Fortunately there has been a great deal of attention paid to good
cabinet work within the last few years, and although the method of its
making lacks the human motive and the human interest of former days—it
is still a good expression of the art of to-day, and at its best, worthy
to be carried down with the generations as one of the steps in the
evolutions of time. What we have to do, is to learn to discriminate
between good and bad, to appreciate the best in design and workmanship,
even although we cannot afford to buy it. In this case we should learn
to do with less. As a rule our houses are crowded. If we are able to
buy a few good things, we are apt instead to buy many only moderately
good, for lavish possession seems to be a sort of passion, or
birthright, of Americans. It follows that we fill our houses with
heterogeneous collections of furniture, new and old, good and bad,
appropriate or inappropriate, as the case may be, with a result of
living in seeming luxury, but a luxury without proper selection or true
value. To have less would in many cases be to have more—more
tranquillity of life, more ease of mind, more knowledge and more real
enjoyment.
There is another principle which can be brought into play in this case,
and that is the one of buying—not a costly kind of thing, but the best
of its kind. If it is a choice in chairs, for instance, let it be the
best cane-seated, or rush-bottomed chair that is made, instead of the
second or third best upholstered or leather-covered one. If it is a
question of tables, buy the simplest form made of flawless wood and with
best finish, instead of a bargain in elaborately turned or scantily
carved material. If it is in bedsteads, a plain brass, or good enamelled
iron or a simple form in black walnut, instead of a cheap inlaid
wood—and so on through the whole category. A good chintz or cotton is
better for draperies, than flimsy silk or brocade; and when all is done
the very spirit of truth will sit enthroned in the household, and we
shall find that all things have been brought into harmony by her laws.

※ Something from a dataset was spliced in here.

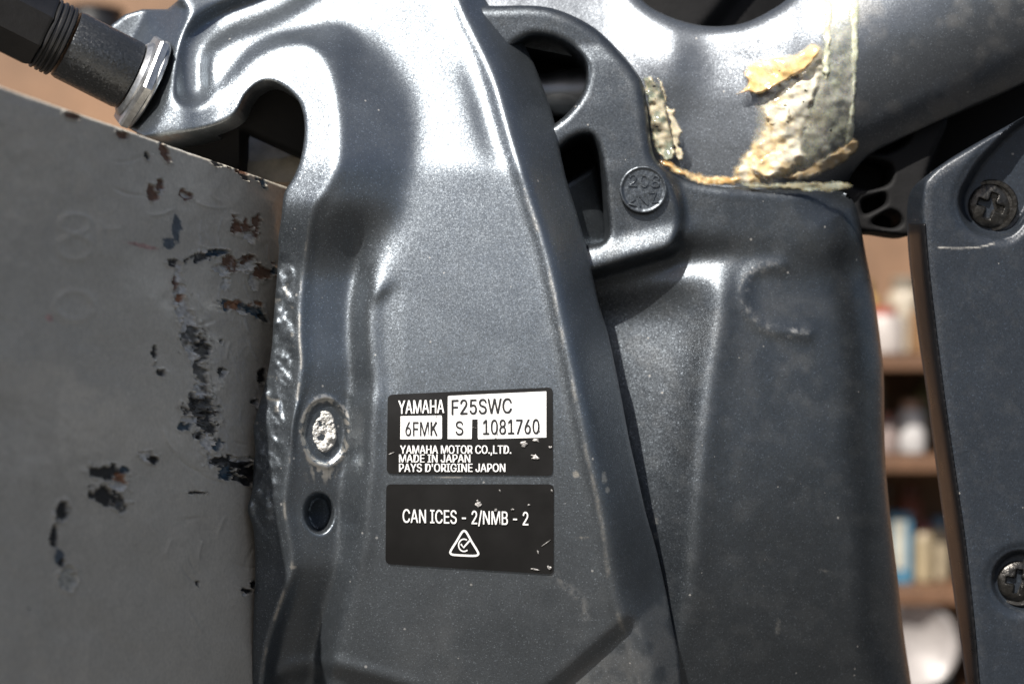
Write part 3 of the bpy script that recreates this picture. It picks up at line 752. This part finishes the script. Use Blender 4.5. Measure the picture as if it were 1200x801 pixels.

Colonial Sofa Designed by Mrs. Candace Wheeler
Although the furnishing of a house should be one of the most painstaking
and studied of pursuits, there is certainly nothing which is at the same
time so fascinating and so flattering in its promise of future
enjoyment. It is like the making of a picture as far as possibility of
beauty is concerned, but a picture within and against which one's life,
and the life of the family, is to be lived. It is a bit of creative art
in itself, and one which concerns us so closely as to be a very part of
us. We enjoy every separate thing we may find or select or procure—not
only for the beauty and goodness which is in it, but for its
contribution to the general whole. And in knowledge of applied and
manufactured art, the furnishing of a house is truly "the beginning of
wisdom." One learns to appreciate what is excellent in the new, from
study and appreciation of quality in the old.